:: STORED ROWS ::
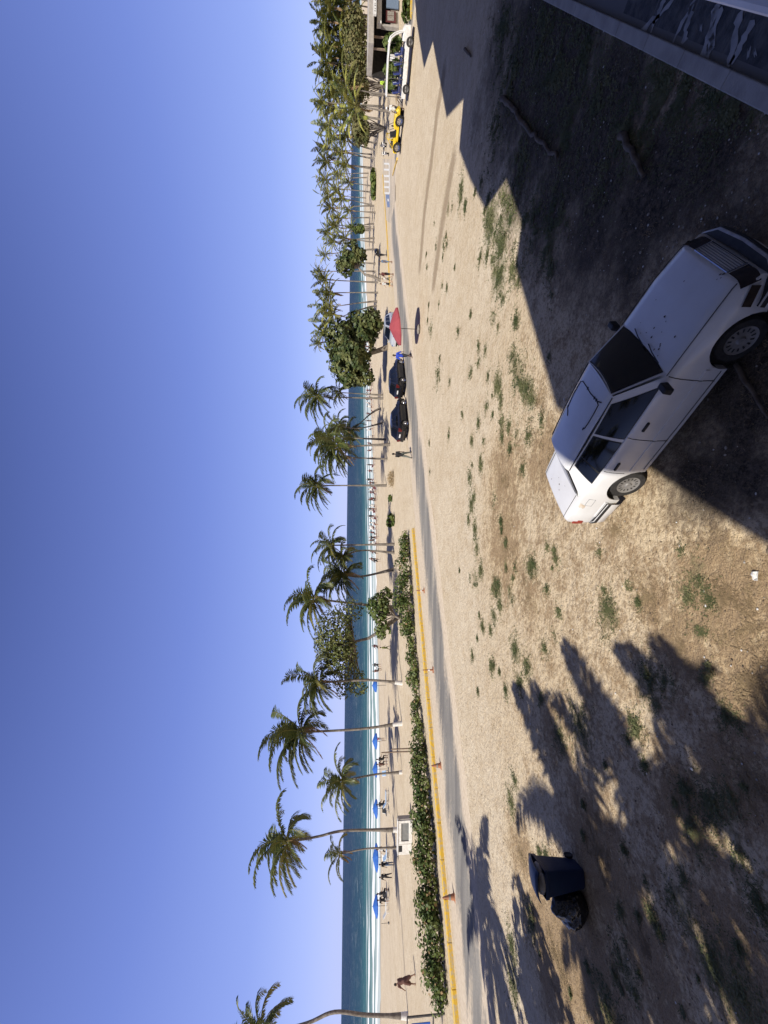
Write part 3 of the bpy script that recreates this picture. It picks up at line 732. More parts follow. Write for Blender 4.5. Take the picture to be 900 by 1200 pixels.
# shut lines of bonnet and boot, fuel flap
g = MB()
for s in (-1, 1):
    seam(g, [(x, s * (interp(SEDAN['ws'], x) - .012), interp(SEDAN['top'], x) + .000) for x in (.80, 1.1, 1.4, 1.7, 1.9, 1.96)], .006)
g.build('bonnet_seam', 'black', car)
g = MB()
for s in (-1, 1): seam(g, [(x, s * .60, interp(SEDAN['top'], x) + .015) for x in (-1.80, -2.1, -2.3, -2.45)], .005)
seam(g, [(-2.455, y, .97) for y in (-.6, 0, .6)], .005)
g.build('boot_seam', 'black', car)
g = MB(); seam(g, [(x, -(ysd(x, z) + .001), z) for x, z in ((-1.72, .86), (-1.90, .86), (-1.90, .74), (-1.72, .74), (-1.72, .86))], .004); g.build('fuel_flap_seam', 'grey', car)
# perished black sunroof seal and rust
def roofz(x, y):
    t = (x - .28) / (-1.29 - .28); u = y / .485
    return 1.375 + .045 * (1 - u * u) * (.55 + .45 * math.sin(math.pi * t)) + .022 * math.sin(math.pi * t)
def rp(x, y): return (x, y, roofz(x, y) + .004)
g = MB()
g.tube([rp(*q) for q in ((-.52, .33), (-.25, .37), (-.02, .36), (.03, .30), (.045, .1), (.04, -.05))], .009, 5)
g.tube([rp(*q) for q in ((.04, -.05), (.05, -.16), (.06, -.28), (.03, -.36), (-.1, -.375), (-.3, -.38), (-.42, -.37), (-.46, -.34))], .010, 5)
g.tube([rp(*q) for q in ((-.52, .33), (-.55, .26), (-.60, .2))], .008, 5)
g.tube([rp(*q) for q in ((.06, -.30), (.10, -.39))], .010, 5)
for q in ((.045, .07), (.055, -.26), (-.45, -.345), (.05, -.2), (-.50, .335)): g.ell(rp(*q), (.03, .02, .008), 8, 4)
g.build('sunroof_seal', 'black', car)
g = MB(); x0 = -1.85; G = [[(x0 - .02 - k * .012, -(ysd(x0, .93 - k * .02) + .003), .95 - k * .028), (x0 - .11 - k * .005 - (.02 if k % 2 else 0), -(ysd(x0, .93 - k * .02) + .003), .95 - k * .028)] for k in range(5)]
g.grid(G); g.build('rust_stain', 'rust_stain', car)
for y0 in (.35, -.1):
    g = MB(); g.tube([(.92, y0, .985), (.90, y0 - .2, 1.02), (.88, y0 - .45, 1.035)], .008, 5); g.build('wiper', 'black', car)

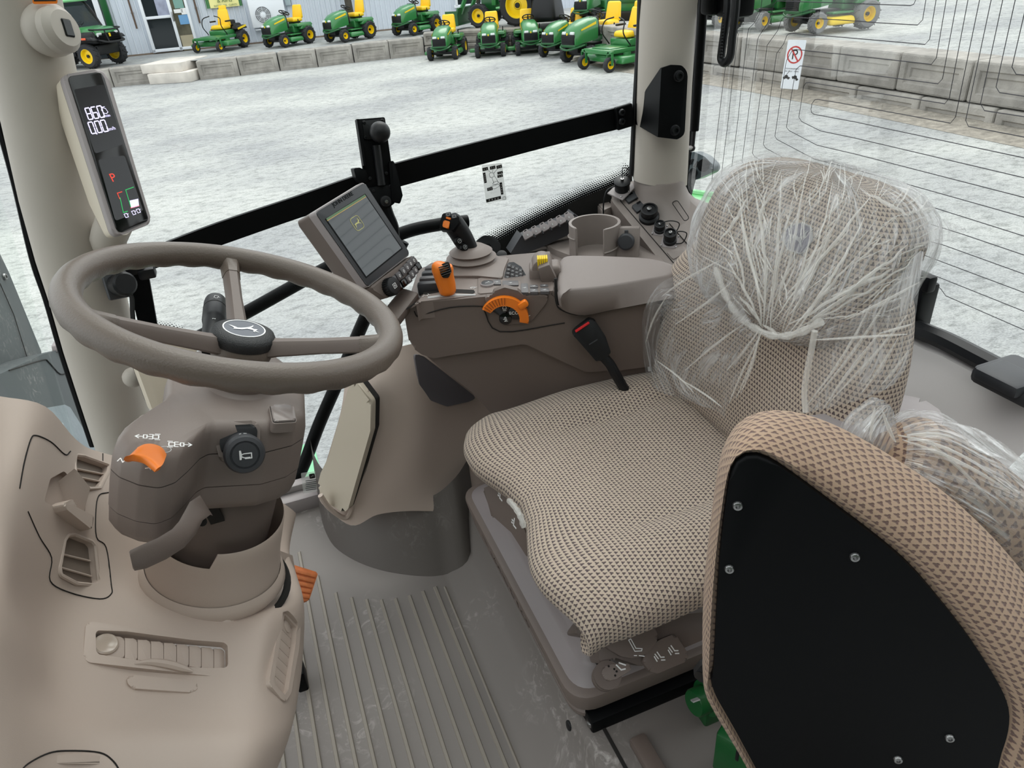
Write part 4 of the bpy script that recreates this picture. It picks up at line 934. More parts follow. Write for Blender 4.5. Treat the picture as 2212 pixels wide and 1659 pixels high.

:: THE TASK ::
Return to the listing above and set it down exactly, leaving out its pictures.

:: EXERCISE OUTPUT ::
Write part 3 of the bpy script that recreates this picture. It picks up at line 732. More parts follow. Write for Blender 4.5. Take the picture to be 900 by 1200 pixels.
# shut lines of bonnet and boot, fuel flap
g = MB()
for s in (-1, 1):
    seam(g, [(x, s * (interp(SEDAN['ws'], x) - .012), interp(SEDAN['top'], x) + .000) for x in (.80, 1.1, 1.4, 1.7, 1.9, 1.96)], .006)
g.build('bonnet_seam', 'black', car)
g = MB()
for s in (-1, 1): seam(g, [(x, s * .60, interp(SEDAN['top'], x) + .015) for x in (-1.80, -2.1, -2.3, -2.45)], .005)
seam(g, [(-2.455, y, .97) for y in (-.6, 0, .6)], .005)
g.build('boot_seam', 'black', car)
g = MB(); seam(g, [(x, -(ysd(x, z) + .001), z) for x, z in ((-1.72, .86), (-1.90, .86), (-1.90, .74), (-1.72, .74), (-1.72, .86))], .004); g.build('fuel_flap_seam', 'grey', car)
# perished black sunroof seal and rust
def roofz(x, y):
    t = (x - .28) / (-1.29 - .28); u = y / .485
    return 1.375 + .045 * (1 - u * u) * (.55 + .45 * math.sin(math.pi * t)) + .022 * math.sin(math.pi * t)
def rp(x, y): return (x, y, roofz(x, y) + .004)
g = MB()
g.tube([rp(*q) for q in ((-.52, .33), (-.25, .37), (-.02, .36), (.03, .30), (.045, .1), (.04, -.05))], .009, 5)
g.tube([rp(*q) for q in ((.04, -.05), (.05, -.16), (.06, -.28), (.03, -.36), (-.1, -.375), (-.3, -.38), (-.42, -.37), (-.46, -.34))], .010, 5)
g.tube([rp(*q) for q in ((-.52, .33), (-.55, .26), (-.60, .2))], .008, 5)
g.tube([rp(*q) for q in ((.06, -.30), (.10, -.39))], .010, 5)
for q in ((.045, .07), (.055, -.26), (-.45, -.345), (.05, -.2), (-.50, .335)): g.ell(rp(*q), (.03, .02, .008), 8, 4)
g.build('sunroof_seal', 'black', car)
g = MB(); x0 = -1.85; G = [[(x0 - .02 - k * .012, -(ysd(x0, .93 - k * .02) + .003), .95 - k * .028), (x0 - .11 - k * .005 - (.02 if k % 2 else 0), -(ysd(x0, .93 - k * .02) + .003), .95 - k * .028)] for k in range(5)]
g.grid(G); g.build('rust_stain', 'rust_stain', car)
for y0 in (.35, -.1):
    g = MB(); g.tube([(.92, y0, .985), (.90, y0 - .2, 1.02), (.88, y0 - .45, 1.035)], .008, 5); g.build('wiper', 'black', car)

Write part 4 of the bpy script that recreates this picture. It picks up at line 934. More parts follow. Write for Blender 4.5. Treat the picture as 2212 pixels wide and 1659 pixels high.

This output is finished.